## Written instruction
Set down all of the data exactly as it appears.

>> BEGIN

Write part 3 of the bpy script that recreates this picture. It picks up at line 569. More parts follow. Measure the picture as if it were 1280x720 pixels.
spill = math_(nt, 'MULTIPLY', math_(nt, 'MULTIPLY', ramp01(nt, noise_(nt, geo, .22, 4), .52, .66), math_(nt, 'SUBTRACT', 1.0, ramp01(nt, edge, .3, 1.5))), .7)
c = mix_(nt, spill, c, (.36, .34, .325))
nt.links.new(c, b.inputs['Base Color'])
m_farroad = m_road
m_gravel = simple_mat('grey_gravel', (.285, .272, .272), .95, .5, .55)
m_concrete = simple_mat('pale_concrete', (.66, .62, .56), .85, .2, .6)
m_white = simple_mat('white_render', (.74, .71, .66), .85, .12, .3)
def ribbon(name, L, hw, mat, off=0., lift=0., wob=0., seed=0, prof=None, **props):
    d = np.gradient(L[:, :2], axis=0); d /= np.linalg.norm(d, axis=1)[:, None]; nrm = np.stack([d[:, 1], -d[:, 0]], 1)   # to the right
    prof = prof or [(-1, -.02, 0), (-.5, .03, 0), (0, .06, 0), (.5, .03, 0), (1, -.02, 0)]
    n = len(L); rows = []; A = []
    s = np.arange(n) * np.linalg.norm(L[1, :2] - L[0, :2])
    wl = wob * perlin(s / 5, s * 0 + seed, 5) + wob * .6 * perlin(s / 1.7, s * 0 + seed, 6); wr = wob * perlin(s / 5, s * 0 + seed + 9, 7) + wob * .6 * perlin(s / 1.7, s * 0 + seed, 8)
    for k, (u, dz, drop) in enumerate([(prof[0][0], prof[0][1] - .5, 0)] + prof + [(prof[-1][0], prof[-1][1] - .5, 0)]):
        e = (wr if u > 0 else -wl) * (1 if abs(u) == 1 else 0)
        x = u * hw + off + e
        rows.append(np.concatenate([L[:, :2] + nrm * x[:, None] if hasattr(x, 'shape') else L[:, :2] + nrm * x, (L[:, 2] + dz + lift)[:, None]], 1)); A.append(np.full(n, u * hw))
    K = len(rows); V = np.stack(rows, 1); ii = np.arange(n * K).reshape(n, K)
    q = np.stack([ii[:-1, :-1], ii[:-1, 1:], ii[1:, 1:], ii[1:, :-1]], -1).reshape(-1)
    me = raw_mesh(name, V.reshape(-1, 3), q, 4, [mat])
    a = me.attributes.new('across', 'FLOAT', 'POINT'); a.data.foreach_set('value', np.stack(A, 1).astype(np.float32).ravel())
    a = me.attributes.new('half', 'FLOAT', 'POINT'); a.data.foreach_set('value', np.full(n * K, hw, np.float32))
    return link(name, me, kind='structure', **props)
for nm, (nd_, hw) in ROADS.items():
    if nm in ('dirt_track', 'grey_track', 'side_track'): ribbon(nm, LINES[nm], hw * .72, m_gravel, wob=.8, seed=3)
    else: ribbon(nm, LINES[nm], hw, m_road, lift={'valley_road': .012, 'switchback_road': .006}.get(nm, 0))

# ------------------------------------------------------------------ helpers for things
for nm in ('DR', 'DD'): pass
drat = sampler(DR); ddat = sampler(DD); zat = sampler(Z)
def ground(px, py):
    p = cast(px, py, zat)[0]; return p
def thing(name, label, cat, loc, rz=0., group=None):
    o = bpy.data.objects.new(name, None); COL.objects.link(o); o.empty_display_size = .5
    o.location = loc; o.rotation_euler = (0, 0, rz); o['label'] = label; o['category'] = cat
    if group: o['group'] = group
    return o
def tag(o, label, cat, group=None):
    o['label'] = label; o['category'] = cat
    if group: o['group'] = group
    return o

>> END

## Correct output
Write part 3 of the bpy script that recreates this picture. It picks up at line 569. More parts follow. Measure the picture as if it were 1280x720 pixels.
spill = math_(nt, 'MULTIPLY', math_(nt, 'MULTIPLY', ramp01(nt, noise_(nt, geo, .22, 4), .52, .66), math_(nt, 'SUBTRACT', 1.0, ramp01(nt, edge, .3, 1.5))), .7)
c = mix_(nt, spill, c, (.36, .34, .325))
nt.links.new(c, b.inputs['Base Color'])
m_farroad = m_road
m_gravel = simple_mat('grey_gravel', (.285, .272, .272), .95, .5, .55)
m_concrete = simple_mat('pale_concrete', (.66, .62, .56), .85, .2, .6)
m_white = simple_mat('white_render', (.74, .71, .66), .85, .12, .3)
def ribbon(name, L, hw, mat, off=0., lift=0., wob=0., seed=0, prof=None, **props):
    d = np.gradient(L[:, :2], axis=0); d /= np.linalg.norm(d, axis=1)[:, None]; nrm = np.stack([d[:, 1], -d[:, 0]], 1)   # to the right
    prof = prof or [(-1, -.02, 0), (-.5, .03, 0), (0, .06, 0), (.5, .03, 0), (1, -.02, 0)]
    n = len(L); rows = []; A = []
    s = np.arange(n) * np.linalg.norm(L[1, :2] - L[0, :2])
    wl = wob * perlin(s / 5, s * 0 + seed, 5) + wob * .6 * perlin(s / 1.7, s * 0 + seed, 6); wr = wob * perlin(s / 5, s * 0 + seed + 9, 7) + wob * .6 * perlin(s / 1.7, s * 0 + seed, 8)
    for k, (u, dz, drop) in enumerate([(prof[0][0], prof[0][1] - .5, 0)] + prof + [(prof[-1][0], prof[-1][1] - .5, 0)]):
        e = (wr if u > 0 else -wl) * (1 if abs(u) == 1 else 0)
        x = u * hw + off + e
        rows.append(np.concatenate([L[:, :2] + nrm * x[:, None] if hasattr(x, 'shape') else L[:, :2] + nrm * x, (L[:, 2] + dz + lift)[:, None]], 1)); A.append(np.full(n, u * hw))
    K = len(rows); V = np.stack(rows, 1); ii = np.arange(n * K).reshape(n, K)
    q = np.stack([ii[:-1, :-1], ii[:-1, 1:], ii[1:, 1:], ii[1:, :-1]], -1).reshape(-1)
    me = raw_mesh(name, V.reshape(-1, 3), q, 4, [mat])
    a = me.attributes.new('across', 'FLOAT', 'POINT'); a.data.foreach_set('value', np.stack(A, 1).astype(np.float32).ravel())
    a = me.attributes.new('half', 'FLOAT', 'POINT'); a.data.foreach_set('value', np.full(n * K, hw, np.float32))
    return link(name, me, kind='structure', **props)
for nm, (nd_, hw) in ROADS.items():
    if nm in ('dirt_track', 'grey_track', 'side_track'): ribbon(nm, LINES[nm], hw * .72, m_gravel, wob=.8, seed=3)
    else: ribbon(nm, LINES[nm], hw, m_road, lift={'valley_road': .012, 'switchback_road': .006}.get(nm, 0))

# ------------------------------------------------------------------ helpers for things
for nm in ('DR', 'DD'): pass
drat = sampler(DR); ddat = sampler(DD); zat = sampler(Z)
def ground(px, py):
    p = cast(px, py, zat)[0]; return p
def thing(name, label, cat, loc, rz=0., group=None):
    o = bpy.data.objects.new(name, None); COL.objects.link(o); o.empty_display_size = .5
    o.location = loc; o.rotation_euler = (0, 0, rz); o['label'] = label; o['category'] = cat
    if group: o['group'] = group
    return o
def tag(o, label, cat, group=None):
    o['label'] = label; o['category'] = cat
    if group: o['group'] = group
    return o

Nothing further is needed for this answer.